I would actually beg Spade to not hit the people that probably couldn’t take a hit. It just drove me crazy to make fun of some of the celebrities that were already having their own troubles. I used to tell him, “Who knows where you’ll be one day when you’re turning on the TV and you’ll see somebody say something as nasty about you as what you’re saying about them, and it’s going to just send you into a free fall?” And, you know, he listened to me somewhat. If you hit Madonna, she’ll take it. If you hit Michael Jackson, he’ll take it. But you can’t hit the real easy targets.


AL FRANKEN:

I originally wrote Stuart Smalley for Mike Myers. But when he did it in read-through, it didn’t work, because it was so specifically in my head and in my ear, and I think Smigel said I should do it, and I did it, and it worked. I felt while I was doing it that I had such good reactions that I did another one. And then, in the room between dress and air, I would of course demand that they cut other people’s sketches so Stuart could be in the show.

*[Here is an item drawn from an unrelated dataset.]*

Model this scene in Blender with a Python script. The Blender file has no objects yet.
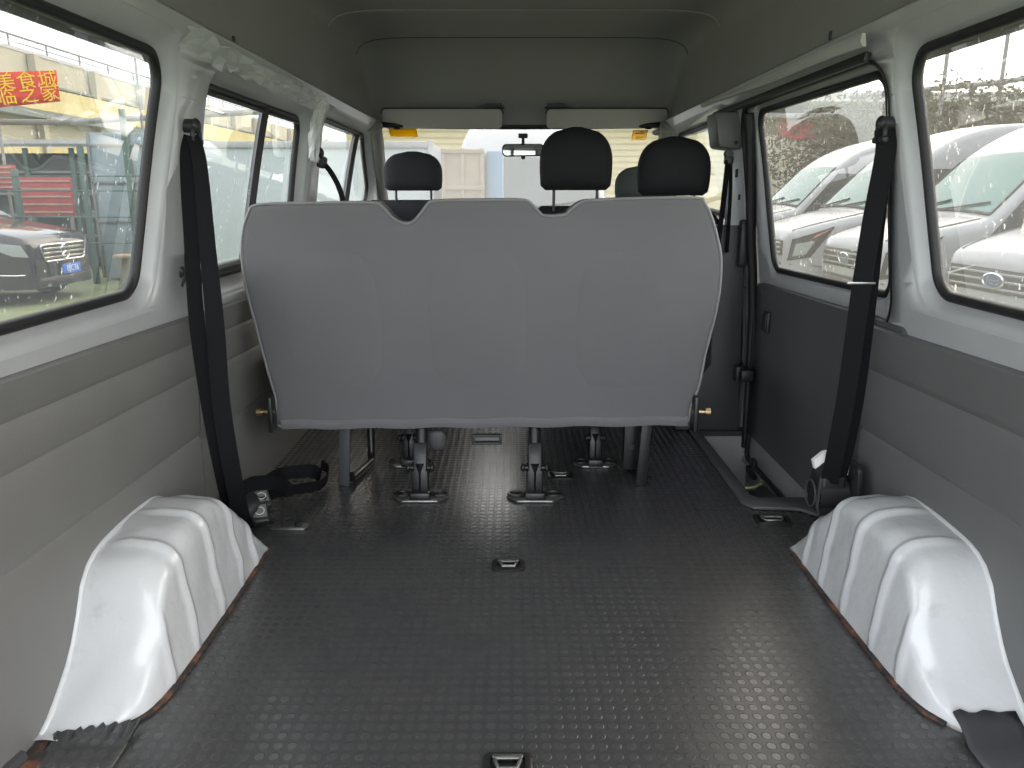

One day, when I was picking up tickets for The Producers, the guy I got the tickets from asked me, “When are you going to do a Stuart sequel?” And I said, “Well, the movie lost about $15 million, and I’ve discovered that when you lose money for a studio, they don’t want to make a sequel. Now if that doesn’t tell you what this business is about, I don’t know what does.” This is my standard answer.


DAVID SPADE:

I thought “buh-bye” was good, and the good thing about it was that we only did it twice, and yet I still hear it. I used to think that you had to do something twenty-five times and beat it into their heads to get some catchphrase going, but “buh-bye” and the receptionist’s “… and you are?” were just kind of stumbled into. We probably should have just left it at one — although it’s never been the case, in any sketch that’s worked in history, to leave it at one. It’s usually “leave it at thirty.”


ADAM SANDLER:

Before I was on the show, I didn’t really know what I was doing quite yet. But once I was in a room with like Jim Downey — who if you wrote a skit and Jim liked it, you were high for a week — and Robert Smigel, the same thing, it was always about impressing those guys. If you had just one line in the skit that they would comment on, you felt like you were doing something special. It was just sitting in a room with the guys you idolized, and I guess after a little while you developed what you think was the kind of comedy you wanted to do — and the kind that those guys would disapprove of.


BOB ODENKIRK:

I think Sandler really seemed to take everybody by surprise. I mean, the things that Adam was doing were so sort of inconsequential — silly songs and just like basically dicking around, you know. I’d been there for a couple years, and I really believe in good sketch comedy and great sketches, really solid sketches, and yet I thought that Sandler brought a really great breath of fresh air to the show and relaxed the show when it was getting kind of uptight and formulaic. So I liked what Adam did. But I think his fame or his success did surprise maybe everybody.